Methodology

Total transparency on how Urblytica calculates every score, rank, and metric. We believe data-driven decisions require knowing how the numbers were made.

Overall Score (0–100)

Each city receives a composite score from 0 to 100, calculated as a weighted blend of four sub-scores. A score of 100 represents a hypothetical "best in dataset" city; 50 is roughly average.

overall_score = 0.30 × livability + 0.25 × affordability + 0.25 × business + 0.20 × growth

Sub-score weights

Livability score
30%
Affordability score
25%
Business climate score
25%
Growth score
20%

Cost of Living Index

A city's cost index is a normalized number where ~100 represents the national average. We blend five weighted expense categories.

Housing (rent + mortgage)
42%
Groceries
15%
Transportation
14%
Utilities
10%
Healthcare
9%
Other consumer goods
10%

Housing dominates because it is by far the largest single line item in most household budgets, and it varies most across cities.

Growth Score

Growth is forward-looking. We blend population trajectory, employment momentum, and economic expansion signals.

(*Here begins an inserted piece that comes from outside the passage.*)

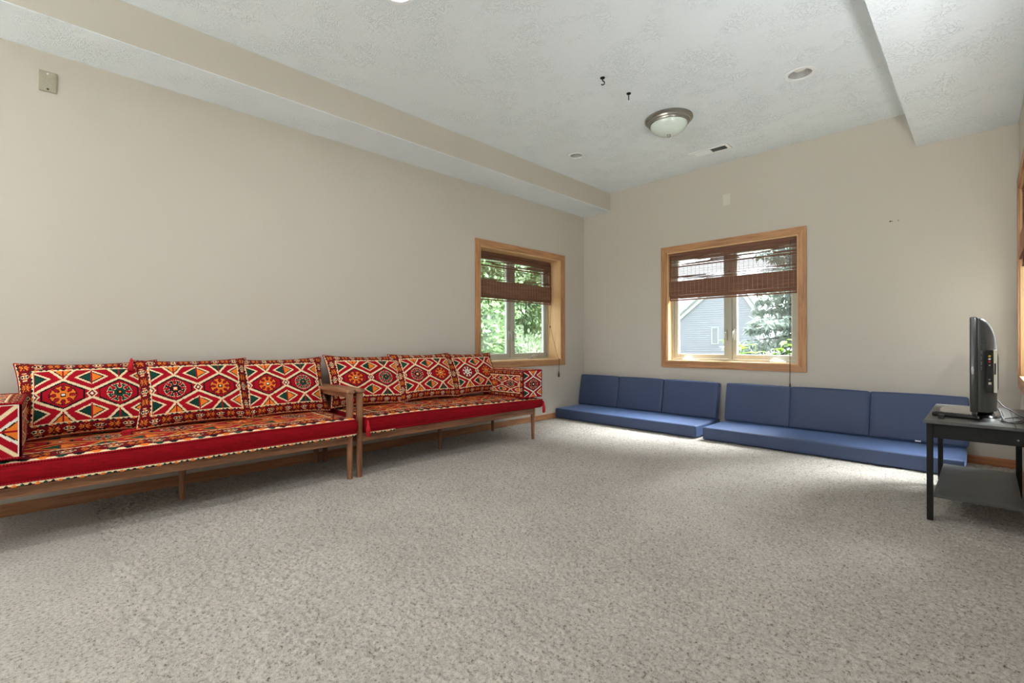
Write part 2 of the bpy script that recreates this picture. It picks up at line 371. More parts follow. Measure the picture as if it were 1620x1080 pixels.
# ------------------------------------------------------------------ windows
def ring(b, x0, x1, z0, z1, t, y0, y1):
    b.box(x0, x0 + t, y0, y1, z0, z1); b.box(x1 - t, x1, y0, y1, z0, z1); b.box(x0 + t, x1 - t, y0, y1, z0, z0 + t); b.box(x0 + t, x1 - t, y0, y1, z1 - t, z1)
def make_window(name, label, origin, rz, half, z0, z1, recess, cranks, crank_mat):
    """local x along the wall, y outward, z up; origin on the wall face under the opening's middle"""
    t = thing(name, label, None, origin, rz); t['kind'] = 'structure'
    cw = 0.066; a = half
    for k in range(4):      # mitred casing boards
        if k == 0: poly = [(-a, z0), (a, z0), (a + cw, z0 - cw), (-a - cw, z0 - cw)]
        if k == 1: poly = [(-a, z1), (a, z1), (a + cw, z1 + cw), (-a - cw, z1 + cw)]
        if k == 2: poly = [(-a, z0), (-a, z1), (-a - cw, z1 + cw), (-a - cw, z0 - cw)]
        if k == 3: poly = [(a, z0), (a, z1), (a + cw, z1 + cw), (a + cw, z0 - cw)]
        cx = sum(p[0] for p in poly) / 4; cz = sum(p[1] for p in poly) / 4
        sh = [(cx + (p[0] - cx) * 0.9992, cz + (p[1] - cz) * 0.9992) for p in poly]
        MB().prism(sh, 'y', -0.016, -0.0005).build('casing_board', MAT['oak_x'] if k < 2 else MAT['oak_z'], t)
    jt = 0.012
    MB().box(-a, a, -0.012, recess + 0.02, z0, z0 + jt).build('sill_board', MAT['jamb_x'], t)
    MB().box(-a, a, -0.004, recess + 0.02, z1 - jt, z1).build('head_board', MAT['jamb_x'], t)
    MB().box(-a, -a + jt, -0.004, recess + 0.02, z0 + jt, z1 - jt).build('jamb_board', MAT['jamb_z'], t)
    MB().box(a - jt, a, -0.004, recess + 0.02, z0 + jt, z1 - jt).build('jamb_board', MAT['jamb_z'], t)
    ia, i0, i1 = a - jt, z0 + jt, z1 - jt
    fr = MB(); ring(fr, -ia, ia, i0, i1, 0.024, recess, recess + 0.07); fr.box(-0.019, 0.019, recess, recess + 0.07, i0 + 0.024, i1 - 0.024)
    fr.build('window_frame', MAT['vinyl'], t)
    for s in (-1, 1):
        x0, x1 = (-ia + 0.026, -0.021) if s < 0 else (0.021, ia - 0.026)
        sb = MB(); ring(sb, x0, x1, i0 + 0.026, i1 - 0.026, 0.040, recess + 0.012, recess + 0.055)
        sash = sb.build('sash', MAT['vinyl'], t)
        gk = MB(); ring(gk, x0 + 0.040, x1 - 0.040, i0 + 0.066, i1 - 0.066, 0.006, recess + 0.018, recess + 0.045)
        gk.build('glazing_bead', MAT['white'], sash)
        MB().box(x0 + 0.042, x1 - 0.042, recess + 0.03, recess + 0.034, i0 + 0.068, i1 - 0.068).build('pane', MAT['glass'], sash)
        hx = x1 - 0.016 if s < 0 else x0 + 0.016
        lk = MB(); lk.bbox(hx - 0.011, hx + 0.011, recess - 0.003, recess + 0.012, 0.92, 1.04, 0.003)
        lk.tube([(hx, recess - 0.002, 1.02), (hx, recess - 0.026, 1.0), (hx, recess - 0.028, 0.95)], [0.006, 0.007, 0.005], 8)
        lk.build('lock_lever', MAT['vinyl'], t, 'auto')
    for cx in cranks:       # folding crank operator on the sill
        c = MB(); c.bbox(cx - 0.055, cx + 0.055, recess - 0.03, recess + 0.004, i0 + 0.001, i0 + 0.022, 0.006)
        c.tube([(cx - 0.04, recess - 0.03, i0 + 0.02), (cx - 0.01, recess - 0.045, i0 + 0.042), (cx + 0.03, recess - 0.05, i0 + 0.036), (cx + 0.075, recess - 0.055, i0 + 0.012)], [0.008, 0.007, 0.006, 0.005], 8)
        c.tube([(cx + 0.07, recess - 0.057, i0 + 0.010), (cx + 0.095, recess - 0.062, i0 + 0.008)], 0.008, 8)
        c.build('crank_handle', crank_mat, t, 'auto')
    return t
WIN_L = make_window('window_1', 'deep-set oak-cased window above the sofa bolster on the long wall', (0, (LWY[0] + LWY[1]) / 2, 0), PI / 2, (LWY[1] - LWY[0]) / 2, *LWZ, 0.195, [0.33], MAT['vinyl'])
WIN_B = make_window('window_2', 'oak-cased double casement window above the blue cushions', ((BWX[0] + BWX[1]) / 2, 0, 0), 0, (BWX[1] - BWX[0]) / 2, *BWZ, 0.085, [-0.44, 0.44], MAT['white'])
WIN_R = make_window('window_3', 'oak-cased window at the picture edge beside the television', (W, (RWY[0] + RWY[1]) / 2, 0), -PI / 2, (RWY[1] - RWY[0]) / 2, *RWZ, 0.085, [-0.44, 0.44], MAT['white'])
# glazed door behind the camera, added to let in fill light
def added_door(name, label, loc, rz, hw):
    pdr = thing(name, label, None, loc, rz); pdr['kind'] = 'structure'
    for s in (-1, 1):
        x0, x1 = (-hw, 0.03) if s < 0 else (-0.03, hw)
        y0 = 0.05 if s < 0 else 0.10
        pb = MB(); ring(pb, x0, x1, -0.03, PD[2], 0.07, y0, y0 + 0.045); pp = pb.build('door_panel', MAT['vinyl'], pdr)
        MB().box(x0 + 0.07, x1 - 0.07, y0 + 0.02, y0 + 0.026, 0.04, PD[2] - 0.07).build('pane', MAT['glass'], pp)
added_door('fill_door', 'unseen sliding glass door added behind the camera for daylight fill', ((PD[0] + PD[1]) / 2, YF, 0), PI, (PD[1] - PD[0]) / 2)

# sampling portals in the openings (they emit nothing of their own)
def portal(loc, rot, sx, sy):
    l = bpy.data.lights.new('sky_portal', 'AREA'); l.shape = 'RECTANGLE'; l.size = sx; l.size_y = sy; l.cycles.is_portal = True
    o = bpy.data.objects.new('sky_portal', l); COL.objects.link(o); o.location = loc; o.rotation_euler = rot; o['kind'] = 'helper'
portal(((BWX[0] + BWX[1]) / 2, TH + 0.01, 1.297), (-PI / 2, 0, 0), 1.3, 1.21)
portal((-TH - 0.01, (LWY[0] + LWY[1]) / 2, 1.301), (0, -PI / 2, 0), 1.21, 1.3)
portal((W + TH + 0.01, (RWY[0] + RWY[1]) / 2, 1.307), (0, PI / 2, 0), 1.3, 1.3)
portal(((PD[0] + PD[1]) / 2, YF - TH - 0.01, PD[2] / 2), (PI / 2, 0, 0), PD[1] - PD[0], PD[2])

# ------------------------------------------------------------------ bamboo roman shades
def make_shade(label, origin, rz, half, ztop, y, seed, cord, group='woven bamboo roman shades'):
    rng = random.Random(seed)
    t = thing('bamboo_shade', label, 'window shade', origin, rz, group)
    a = half - 0.006
    MB().bbox(-a, a, y, y + 0.03, ztop - 0.028, ztop - 0.001, 0.003).build('headrail', MAT['reed'], t)
    gaps = []
    def lens(n, z0, z1, lmin, lmax, h):
        for _ in range(n):
            gaps.append((rng.uniform(-a, a), ztop - rng.uniform(z0, z1), rng.uniform(lmin, lmax), rng.uniform(h * 0.6, h), rng.uniform(-0.04, 0.04)))
    lens(7, 0.085, 0.125, 0.10, 0.24, 0.013); lens(3, 0.05, 0.08, 0.05, 0.12, 0.006)
    lens(16, 0.252, 0.31, 0.05, 0.20, 0.009)
    def reeds(zs, h, yy, thick=0.003, holes=True, wav=0.0):
        b = MB(); nseg = 56
        for z in zs:
            ph = rng.uniform(0, 6); am = wav * rng.uniform(0.4, 1); run = None
            xs = [-a + 2 * a * i / nseg for i in range(nseg + 1)]
            zf = lambda x: z + am * math.sin(x * 4.2 + ph) + am * 0.5 * math.sin(x * 11 + ph * 2)
            seg = []
            def flush():
                if len(seg) > 1:
                    vs = []; fs = []
                    for x in seg:
                        zz = zf(x); vs += [(x, yy, zz - h / 2), (x, yy + thick, zz - h / 2), (x, yy + thick, zz + h / 2), (x, yy, zz + h / 2)]
                    for i in range(len(seg) - 1):
                        o = i * 4
                        for q in range(4): fs.append((o + q, o + (q + 1) % 4, o + 4 + (q + 1) % 4, o + 4 + q))
                    fs += [(3, 2, 1, 0), tuple(len(vs) - 4 + q for q in range(4))]
                    b.add(vs, fs)
                seg.clear()
            for x in xs:
                hole = holes and any(((x - gx) / gl) ** 2 + ((zf(x) - gz - gs * (x - gx)) / gh) ** 2 < 1 for gx, gz, gl, gh, gs in gaps)
                if hole: flush()
                else: seg.append(x)
            flush()
        return b
    def rng_z(z0, z1, p): 
        n = int((z1 - z0) / p); return [ztop - z0 - (i + 0.5) * p for i in range(n)]
    yy = y + 0.012
    up_ = reeds(rng_z(0.028, 0.138, 0.0046), 0.0045, yy, wav=0.0012)
    tag(up_.build('upper_reeds', MAT['reed'], t), kind='stuff')
    MB().bbox(-a, a, yy - 0.006, yy + 0.006, ztop - 0.158, ztop - 0.142, 0.003).build('dowel', MAT['reed'], t)
    sh = reeds(rng_z(0.16, 0.256, 0.0060), 0.0030, yy, holes=False, wav=0.0006)
    k = -a + 0.02
    while k < a:
        sh.box(k, k + 0.0016, yy + 0.001, yy + 0.002, ztop - 0.33, ztop - 0.03); k += 0.045
    tag(sh.build('sheer_reeds', MAT['reed'], t), kind='stuff')
    rg = reeds(rng_z(0.252, 0.322, 0.0046), 0.0045, yy, wav=0.003)
    tag(rg.build('loose_reeds', MAT['reed'], t), kind='stuff')
    f1 = reeds(rng_z(0.312, 0.470, 0.0050), 0.0049, yy - 0.022, 0.004, holes=False)
    o1 = tag(f1.build('front_fold', MAT['reed'], t), kind='stuff')
    MB().bbox(-a, a, yy - 0.026, yy - 0.014, ztop - 0.476, ztop - 0.468, 0.002).build('fold_hem', MAT['reed'], o1)
    th = MB(); k = -a + 0.02
    while k < a: th.box(k, k + 0.0022, yy - 0.0235, yy - 0.0222, ztop - 0.468, ztop - 0.314); k += 0.045
    tag(th.build('warp_threads', MAT['thread'], o1), kind='stuff')
    f2 = reeds(rng_z(0.47, 0.506, 0.0050), 0.0049, yy - 0.008, 0.004, holes=False); tag(f2.build('rear_fold', MAT['reed'], t), kind='stuff')
    MB().bbox(-a, a, yy - 0.012, yy + 0.002, ztop - 0.527, ztop - 0.513, 0.004).build('bottom_bar', MAT['reed'], t)
    e = MB(); e.box(-a, -a + 0.008, yy - 0.01, yy + 0.004, ztop - 0.52, ztop - 0.03); e.build('edge_binding', MAT['reed'], t)
    MB().box(a - 0.008, a, yy - 0.01, yy + 0.004, ztop - 0.52, ztop - 0.03).build('edge_binding', MAT['reed'], t)
    if cord:
        pts, knob, tas = cord
        c = MB().tube(pts, 0.0022, 6).build('pull_cord', MAT['blindcord'], t, True)
        p = Vector(knob); MB().lathe([(0.001, 0.014), (0.007, 0.01), (0.009, 0), (0.007, -0.01), (0.001, -0.014)], p, 12).build('cord_bead', MAT['bead'], c, True)
        p = Vector(tas); MB().lathe([(0.002, 0.034), (0.007, 0.028), (0.005, 0.018), (0.009, 0.008), (0.011, -0.03), (0.008, -0.034), (0.001, -0.034)], p, 12).build('cord_tassel', MAT['bead'], c, True)
    return t
hb = (BWX[1] - BWX[0]) / 2 - 0.012; hl = (LWY[1] - LWY[0]) / 2 - 0.012
xm = (BWX[0] + BWX[1]) / 2; ym = (LWY[0] + LWY[1]) / 2
make_shade('half-raised brown bamboo shade in the window above the blue cushions', (xm, 0, 0), 0, hb, BWZ[1] - 0.012, 0.022, 3,
           ([(2.379 - xm, 0.0, 1.86), (2.379 - xm, -0.02, 1.76), (2.378 - xm, -0.022, 1.12), (2.376 - xm, -0.024, 0.50)], (2.378 - xm, -0.022, 1.121), (2.376 - xm, -0.024, 0.484)))
make_shade('half-raised brown bamboo shade in the deep window on the long wall', (0, ym, 0), PI / 2, hl, LWZ[1] - 0.012, 0.145, 11,
           ([(-0.50 - ym, 0.14, 1.86), (-0.515 - ym, 0.12, 1.40), (-0.56 - ym, 0.10, 1.10), (-0.53 - ym, 0.012, 0.73), (-0.536 - ym, -0.022, 0.70), (-0.545 - ym, -0.024, 0.54)], (-0.56 - ym, 0.10, 1.095), (-0.545 - ym, -0.024, 0.52)))
make_shade('brown bamboo shade at the picture edge beside the television', (W, (RWY[0] + RWY[1]) / 2, 0), -PI / 2, (RWY[1] - RWY[0]) / 2 - 0.012, RWZ[1] - 0.012, 0.004, 5, None)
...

growth = 0.40 × population_growth + 0.35 × job_growth + 0.25 × gdp_growth

All inputs are normalized against the national distribution before being combined, so a fast-growing small city competes fairly against a slower-growing megacity.

Business Climate Score

Business climate considers operating cost, talent availability, regulatory friction, and market access.

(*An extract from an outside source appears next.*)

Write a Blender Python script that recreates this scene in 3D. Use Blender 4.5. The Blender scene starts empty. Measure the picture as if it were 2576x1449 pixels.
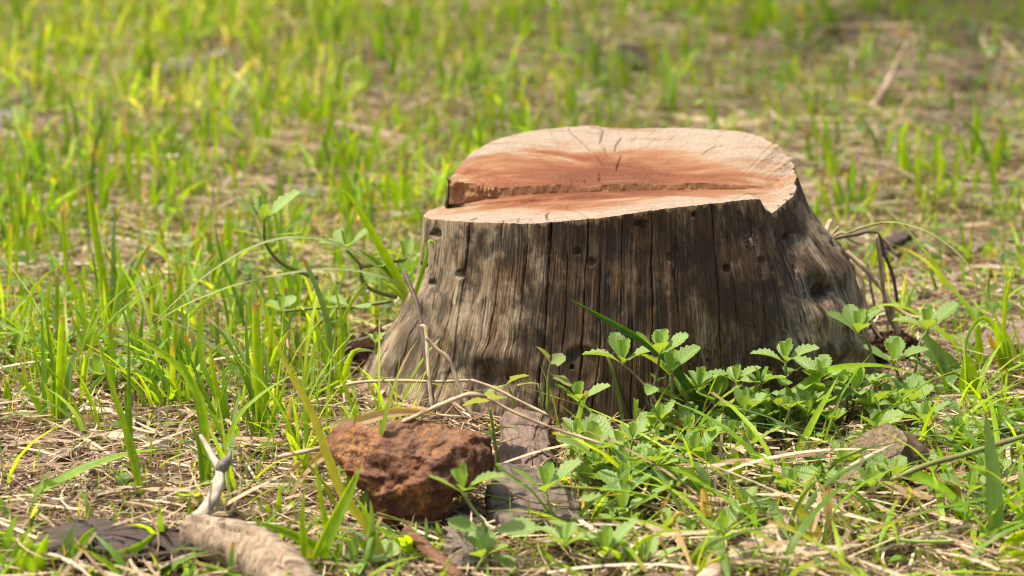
import bpy, bmesh, math, random
import numpy as np
from mathutils import Vector, Matrix

random.seed(7)
rng = np.random.default_rng(11)
R = math.radians
scene = bpy.context.scene
col = scene.collection

# ------------------------------------------------------------------ camera
CAM = np.array((0.0, -2.8, 0.845))
PITCH = R(15.0)
cam_data = bpy.data.cameras.new('camera')
cam = bpy.data.objects.new('camera', cam_data)
col.objects.link(cam)
cam.location = CAM
cam.rotation_euler = (R(90) - PITCH, 0, 0)
cam_data.lens = 100.0
cam_data.sensor_width = 36.0
cam_data.clip_start = 0.05
cam_data.clip_end = 500.0
cam_data.dof.use_dof = True
cam_data.dof.focus_distance = 2.66
cam_data.dof.aperture_fstop = 5.6
scene.camera = cam

# ------------------------------------------------------------------ sky, sun, exposure
SUN = Vector((-0.36, 0.06, 0.93)).normalized()
world = bpy.data.worlds.new('World')
scene.world = world
world.use_nodes = True
wt = world.node_tree
wt.nodes.clear()
w_out = wt.nodes.new('ShaderNodeOutputWorld')
w_bg = wt.nodes.new('ShaderNodeBackground')
w_sky = wt.nodes.new('ShaderNodeTexSky')
w_sky.sky_type = 'NISHITA'
w_sky.sun_disc = False
w_sky.sun_elevation = math.asin(SUN.z)
w_sky.sun_rotation = math.atan2(SUN.x, SUN.y)
w_sky.air_density = 1.0
w_sky.dust_density = 5.0
w_sky.ozone_density = 0.4
w_bg.inputs['Strength'].default_value = 0.125
wt.links.new(w_sky.outputs[0], w_bg.inputs['Color'])
wt.links.new(w_bg.outputs[0], w_out.inputs['Surface'])

sun_data = bpy.data.lights.new('sun', 'SUN')
sun_data.energy = 4.6
sun_data.angle = R(1.2)
sun_data.color = (1.0, 0.91, 0.77)
sun = bpy.data.objects.new('sun', sun_data)
col.objects.link(sun)
sun.rotation_euler = SUN.to_track_quat('Z', 'Y').to_euler()

scene.view_settings.view_transform = 'Standard'
scene.view_settings.look = 'None'
scene.view_settings.exposure = 0.74
scene.view_settings.gamma = 1.0
scene.view_settings.use_curve_mapping = False
scene.render.engine = 'CYCLES'
scene.cycles.max_bounces = 8
scene.cycles.transmission_bounces = 6
scene.cycles.use_denoising = True
scene.cycles.pixel_filter_type = 'BLACKMAN_HARRIS'
scene.cycles.filter_width = 1.1

# ------------------------------------------------------------------ maths helpers
FOC = 100.0 / 36.0 * 2576.0          # layout plan measured on a 2576 x 1449 grid
FWD = np.array((0, math.cos(PITCH), -math.sin(PITCH)))
UP = np.array((0, math.sin(PITCH), math.cos(PITCH)))
RIGHT = np.array((1.0, 0, 0))

def ray(px, py):
    return FWD * FOC + RIGHT * (px - 1288.0) + UP * (724.5 - py)

def at_y(px, py, Y):
    d = ray(px, py)
    return CAM + d * ((Y - CAM[1]) / d[1])

def project(v):
    d = np.asarray(v) - CAM
    k = FOC / (d @ FWD)
    return 1288.0 + (d @ RIGHT) * k, 724.5 - (d @ UP) * k

def _hash(ix, iy, iz, seed):
    h = (ix * 374761393 + iy * 668265263 + iz * 2147483647 + seed * 974634777) & 0xFFFFFFFF
    h = ((h ^ (h >> 13)) * 1274126177) & 0xFFFFFFFF
    h = ((h ^ (h >> 16)) * 2246822519) & 0xFFFFFFFF
    return ((h ^ (h >> 15)) & 0xFFFFFF) / float(0xFFFFFF)

def noise3(x, y, z, seed=0):
    x, y, z = np.broadcast_arrays(np.asarray(x, float), np.asarray(y, float), np.asarray(z, float))
    ix, iy, iz = (np.floor(a).astype(np.int64) for a in (x, y, z))
    fx, fy, fz = x - ix, y - iy, z - iz
    fx, fy, fz = (a * a * (3 - 2 * a) for a in (fx, fy, fz))
    out = 0.0
    for dx in (0, 1):
        for dy in (0, 1):
            for dz in (0, 1):
                w = (fx if dx else 1 - fx) * (fy if dy else 1 - fy) * (fz if dz else 1 - fz)
                out = out + w * _hash(ix + dx, iy + dy, iz + dz, seed)
    return out * 2 - 1

def fbm(x, y, z=0.0, octaves=4, seed=0):
    a, t, s = 1.0, 0.0, 0.0
    for o in range(octaves):
        t = t + a * noise3(np.asarray(x) * 2 ** o, np.asarray(y) * 2 ** o, np.asarray(z) * 2 ** o, seed + o * 17)
        s += a
        a *= 0.5
    return t / s

def gz(x, y):
    """height of the ground"""
    return 0.016 * fbm(np.asarray(x) * 2.1, np.asarray(y) * 2.1, 0.3, 2, 5) + 0.005 * fbm(np.asarray(x) * 14, np.asarray(y) * 14, 0.7, 3, 9)

def on_ground(px, py, lift=0.0):
    z = 0.0
    for _ in range(6):
        d = ray(px, py)
        p = CAM + d * ((z + lift - CAM[2]) / d[2])
        z = float(gz(p[0], p[1]))
    return p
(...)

Talent availability (workforce, education)
30%
Operating cost (taxes, rent, utilities)
30%
Market access (population, GDP)
20%
Regulatory friction (filing fees, complexity)
20%

Livability Score

The livability score weights quality-of-life factors that influence day-to-day satisfaction.

Safety & crime
25%
Healthcare access
20%
Education quality
15%
Climate & weather
15%
Walkability & transit
15%
Cultural amenities
10%

Normalization & Comparability

Every raw metric is normalized against the dataset distribution before scoring. This means a city's score reflects its position relative to other cities — not an absolute threshold. A score of 80 is meaningful: it's better than 80% of cities in the dataset for that category.

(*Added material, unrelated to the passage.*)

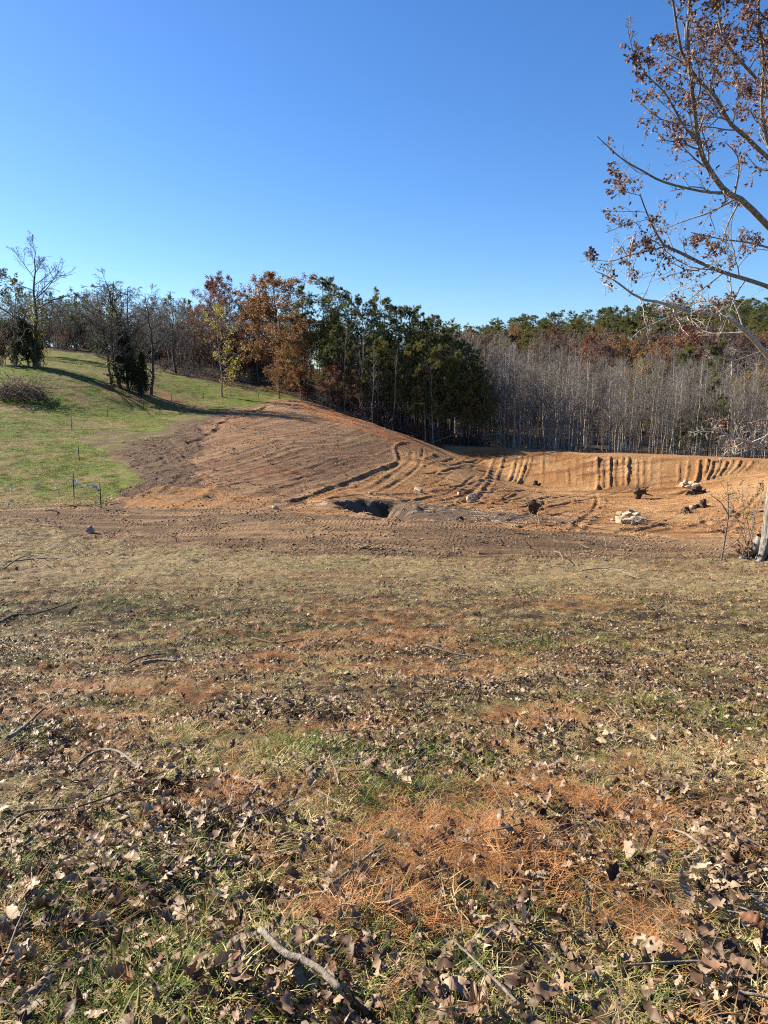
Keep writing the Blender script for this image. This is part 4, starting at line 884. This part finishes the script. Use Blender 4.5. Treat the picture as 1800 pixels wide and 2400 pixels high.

When new data lands, scores can shift slightly even for unchanged cities, because the reference distribution changes. We rebuild scores monthly.

Limits & Disclaimers

Urblytica is an analytical resource, not a personal financial or legal recommendation. Scores are based on aggregate, point-in-time data and cannot capture every individual circumstance. Always verify the latest figures with primary sources for high-stakes decisions.